A factory in the mid 1960s

This document describes a real factory, and the historical changes that occurred to it. As I do not have the companies permission to write this exact details of the company are obscured. In the mid sixties the factory was doing well. The order book was full and two shifts worked around the clock to make good use of the facilities. The night shift work 4 nights of 10 hours each whilst the day shift worked five eight hour days. Both shifts often worked six to ten hours of overtime. When pressure was on the day shift worked 9 or ten hours a day and Saturday morning whilst the night shift did an extra night. in this way the equipment worked twenty hours of the twenty four

Factory layout

This is a simplification of the works. There were four foundries all working with different types of metal. Each foundry had a Core shop and a part cleaning plant one also had a galvanising plant.

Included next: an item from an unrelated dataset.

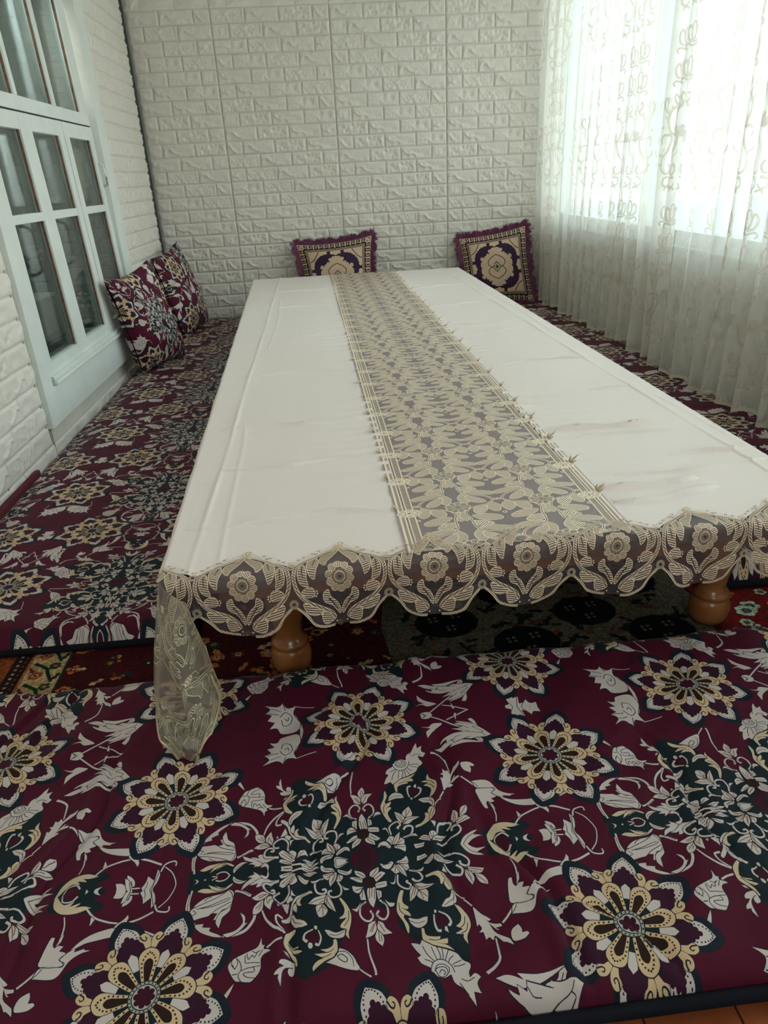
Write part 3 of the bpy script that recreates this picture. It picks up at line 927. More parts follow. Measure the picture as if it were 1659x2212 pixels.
def draw_rug(W=1500, H=500):
    """Woven carpet, 2.5 m across by 0.83 m, x across."""
    rg = np.random.default_rng(5)
    c = Can(W, H, (58, 13, 18), False, True)
    k = W / 2.5
    c.fill([(0, 0), (.31 * k, 0), (.31 * k, H), (0, H)], (120, 58, 30))
    c.fill([(.31 * k, 0), (.345 * k, 0), (.345 * k, H), (.31 * k, H)], (34, 22, 22))
    c.fill([(.345 * k, 0), (.43 * k, 0), (.43 * k, H), (.345 * k, H)], (166, 138, 98))
    c.fill([(.345 * k, 0), (.352 * k, 0), (.352 * k, H), (.345 * k, H)], (140, 84, 44))
    c.fill([(.428 * k, 0), (.434 * k, 0), (.434 * k, H), (.428 * k, H)], (22, 50, 32))
    for y in range(0, H, 9):
        c.fill([(.320 * k, y), (.327 * k, y), (.327 * k, y + 4), (.320 * k, y + 4)], (150, 135, 110)); c.fill([(.334 * k, y + 3), (.339 * k, y + 3), (.339 * k, y + 6), (.334 * k, y + 6)], (130, 60, 40))
    pal = [(150, 78, 38), (22, 60, 42), (172, 142, 100), (34, 34, 38), (96, 34, 26), (160, 100, 60), (40, 18, 20)]
    def flower(x, y, r, cols):
        n = rg.integers(4, 7)
        for j in range(n):
            a = j * 2 * math.pi / n + .3
            c.disc((x + r * .6 * math.cos(a), y + r * .6 * math.sin(a)), r * .45, r * .35, cols[0], n=8)
        c.disc((x, y), r * .5, r * .45, cols[1], n=8); c.disc((x, y), r * .2, r * .2, cols[2], n=6)
    def leaf(x, y, r, a, col):
        t = np.array([(-1, 0), (-.4, -.35), (0, -.2), (.4, -.45), (1, 0), (.4, .4), (0, .15), (-.5, .35)]) * r
        ca, sa = math.cos(a), math.sin(a)
        c.fill(np.stack([x + t[:, 0] * ca - t[:, 1] * sa, y + t[:, 0] * sa + t[:, 1] * ca], 1), col)
    for y in range(10, H, 42):
        c.stroke([(.36 * k, y), (.39 * k, y + 12), (.40 * k, y + 24), (.415 * k, y + 40)], 5, 4, (18, 44, 30))
        flower(.375 * k, y + 26, 9, [(130, 62, 34), (170, 120, 80), (40, 18, 20)]); flower(.407 * k, y + 8, 8, [(22, 52, 36), (120, 52, 34), (172, 150, 110)])
        leaf(.36 * k, y + 14, 8, 1., (84, 30, 24)); leaf(.42 * k, y + 30, 8, 2., (30, 30, 30))
        flower(.452 * k, y + 20, 10, [(158, 92, 46), (60, 20, 20), (170, 140, 100)]); leaf(.468 * k, y + 20, 8, .1, (170, 146, 110))
        flower(.15 * k, y + 16, 14, [(140, 50, 26), (34, 34, 38), (160, 120, 80)]); flower(.26 * k, y + 30, 10, [(40, 40, 44), (20, 60, 44), (160, 120, 80)]); leaf(.21 * k, y, 12, .8, (160, 110, 60))
    for i in range(300):
        x, y = rg.uniform(.5, 1.15) * k, rg.uniform(0, H)
        if rg.random() < .5: leaf(x, y, rg.uniform(6, 15), rg.uniform(0, 3.14), pal[rg.integers(len(pal))])
        else: flower(x, y, rg.uniform(6, 11), [pal[rg.integers(len(pal))] for _ in range(3)])
    c.fill([(1.17 * k, 0), (1.80 * k, 0), (1.86 * k, H // 2), (1.80 * k, H), (1.17 * k, H), (1.12 * k, H // 2)], (88, 80, 62))
    for i in range(420):
        x, y = rg.uniform(1.18, 1.80) * k, rg.uniform(0, H)
        leaf(x, y, rg.uniform(7, 16), rg.uniform(0, 3.14), [(20, 20, 22), (24, 26, 28), (90, 54, 38)][rg.integers(3)])
    for y in range(0, H, 125):
        for x in (1.27, 1.43, 1.59, 1.73):
            yy = y + (60 if x in (1.43, 1.73) else 0)
            c.disc((x * k, yy), 44, 36, (11, 12, 14), n=12)
            for dx, dy in ((-18, -8), (14, -14), (4, 14)):
                for a in (.7, 2.2, 3.8, 5.3): c.disc((x * k + dx + 6 * math.cos(a), yy + dy + 5 * math.sin(a)), 3, 3, (96, 84, 68), n=6)
    c.fill([(1.86 * k, 0), (2.5 * k, 0), (2.5 * k, H), (1.86 * k, H)], (92, 18, 14))
    for i in range(150):
        x, y = rg.uniform(1.88, 2.48) * k, rg.uniform(0, H)
        flower(x, y, rg.uniform(8, 14), [(150, 160, 140), (30, 70, 60), (150, 40, 30)] if rg.random() < .6 else [(130, 70, 34), (90, 30, 20), (170, 150, 110)])
    a = c.a / 255
    n = rg.random((H // 3 + 1, W // 3 + 1, 1)).repeat(3, 0).repeat(3, 1)[:H, :W]
    return a * (.78 + .44 * n)

# ------------------------------------------------------------------ images drawn above, and materials
IM_FAB = image('velour_pattern', draw_fabric())
IM_BOR = image('border_embroidery', draw_border(), False)
IM_RUN = image('runner_embroidery', draw_runner(), False)
IM_CUR = image('curtain_embroidery', draw_curtain(), False)
IM_KIL = image('brocade_pattern', draw_kilim())
IM_RUG = image('carpet_pattern', draw_rug())

def mat_velour(name='velour'):
    m = M(name, rough=.75, sheen=.05, spec=.2)
    t = m.tex(IM_FAB); hs = m.n('HueSaturation', Value=1.0, Saturation=1.0)
    m.l(t.outputs[0], hs.inputs['Color']); m.l(hs.outputs[0], m.b.inputs['Base Color'])
    h = m.math('ADD', m.math('MULTIPLY', t.outputs[0], 1.0), m.math('MULTIPLY', m.noise(900, 2), .25))
    m.bump(h, .35, .0012)
    return m.m
VELOUR = mat_velour()
m = M('navy_trim', (.010, .010, .014), .9, spec=.1); m.bump(m.noise(600, 2), .3, .0006); NAVY = m.m
def mat_foam():
    m = M('foam_brick_white', (.72, .70, .63), .48, spec=.4)
    m.vary((.70, .635, .565), (.76, .695, .62), 2.0, 2)
    m.bump(m.noise(180, 4), .25, .0008)
    return m.m
FOAM = mat_foam()
m = M('foam_joint', (.60, .56, .48), .55); FOAMJ = m.m
m = M('old_glue_line', (.42, .34, .20), .7); GLUE = m.m
m = M('plaster', (.62, .58, .50), .85); m.vary((.58, .54, .46), (.66, .62, .54), 3); m.bump(m.noise(60, 5), .3, .002); PLASTER = m.m
m = M('dark_gap', (.028, .038, .044), .6); m.bump(m.noise(80, 4), .3, .001); DARKGAP = m.m
m = M('ceiling_white', (.78, .77, .74), .8); m.bump(m.noise(40, 4), .2, .002); CEIL = m.m
def mat_paint(name, c=(.71, .73, .68)):
    m = M(name, c, .38, spec=.5); m.vary(tuple(v * .95 for v in c), tuple(v * 1.03 for v in c), 6, 3)
    m.bump(m.noise(90, 3), .12, .001); return m.m
PAINT = mat_paint('old_white_gloss_paint')
m = M('bare_brown_wood', (.16, .07, .035), .55); m.vary((.10, .045, .025), (.22, .10, .05), 40, 4); BAREWOOD = m.m
m = M('dark_seam', (.03, .03, .03), .8); SEAM = m.m
def mat_boards():
    m = M('painted_floor_boards', (.30, .075, .025), .35)
    m.vary((.26, .062, .02), (.34, .09, .032), 14, 3); m.bump(m.noise(70, 3), .1, .001); return m.m
BOARDS = mat_boards()
m = M('lacquered_wood', (.30, .10, .03), .24, spec=.5)
w_ = m.n('TexWave', Scale=3.0, Distortion=6.0, Detail=3.0); c_ = m.n('TexCoord'); m.l(c_.outputs['Object'], w_.inputs[0])
r_ = m.n('ValToRGB'); r_.color_ramp.elements[0].color = (.22, .068, .018, 1); r_.color_ramp.elements[1].color = (.36, .13, .04, 1); m.l(w_.outputs['Fac'], r_.inputs[0]); m.l(r_.outputs[0], m.b.inputs['Base Color']); LACQ = m.m
m = M('table_top_varnish', (.19, .13, .12), .3); m.vary((.17, .11, .10), (.22, .15, .14), 5); TOPWOOD = m.m
def mat_cotton():
    m = M('cream_cotton', (.84, .72, .655), .45, spec=.35, sheen=.1)
    a = m.noise(55, 3, dist=1.5); b = m.noise(700, 2)
    m.bump(m.math('ADD', m.math('MULTIPLY', a, .8), m.math('MULTIPLY', b, .3)), .35, .0016)
    return m.m
COTTON = mat_cotton()
def mat_lace(name, im, net=(.30, .26, .25), thread=(.62, .50, .33), netcov=.42, masked=False, relief=.0016):
    """Gauze carrying embroidery: open net lets things behind show through, thread is solid."""
    m = M(name, rough=.42, spec=.6)
    t = m.tex(im); s = m.n('SeparateColor'); m.l(t.outputs[0], s.inputs[0])
    cov, cord = s.outputs[0], s.outputs[1]
    cr = m.n('ValToRGB'); cr.color_ramp.elements[0].position = .2; cr.color_ramp.elements[0].color = tuple(v * .50 for v in thread) + (1,)
    cr.color_ramp.elements[1].position = .95; cr.color_ramp.elements[1].color = tuple(min(1, v * 1.22) for v in thread) + (1,)
    m.l(cord, cr.inputs[0])
    mx = m.n('MixRGB'); mx.inputs[1].default_value = (*net, 1); m.l(cr.outputs[0], mx.inputs[2])
    m.l(m.math('MINIMUM', m.math('MULTIPLY', cov, 1.5), 1.0), mx.inputs[0])
    m.l(mx.outputs[0], m.b.inputs['Base Color'])
    m.l(m.math('MULTIPLY', cord, .10), m.b.inputs['Metallic'])
    nc = m.math('MULTIPLY', s.outputs[2], netcov) if masked else netcov
    alpha = m.math('MAXIMUM', m.math('MINIMUM', m.math('MULTIPLY', cov, 1.25), .98), nc)
    m.l(alpha, m.b.inputs['Alpha'])
    m.bump(m.math('ADD', cov, cord), .9, relief)
    return m.m
BORDER_LACE = mat_lace('border_lace', IM_BOR, net=(.17, .13, .13), thread=(.80, .60, .42), netcov=.34, masked=True)
RUNNER_LACE = mat_lace('runner_lace', IM_RUN, net=(.42, .33, .32), thread=(.84, .65, .49), netcov=.62)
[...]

Numbers are subsumed. One of these foundries - making radiators closed.

Many employees in the office section were dedicated to working in another section. But I have considered them to be support staff, largely because they collected samples and took them else where to analyse them.

Section Numbers type
Drawing office 70 Skilled and professional in 4 grades
Foundry 1600 Labourers
Semi-skilled
Skilled
Chargehand
Foreman
Supervisor
Machine Shop 90 Skilled pieceworkers
supervisor
stores 300 3 grades storemen
foreman
Logistics 30 labourers
chargehand
Office 300 7 grades of office worker
4 management grades
3 Science officer grades
3 grades of security
ICT Staff 0 0

It should be noticable that the structure of factory is hierarcial and highly tiered. A labourer working in the foundry reports to a semiskilled worker or a leading-hand who reports to a charge hand. The charge had reports to a supervisor (not long before this there were 3 grades of supervisor). There are then 3 grades of manager above the supervisors. Eight tiers in all, this compared to 11 tiers in the office section.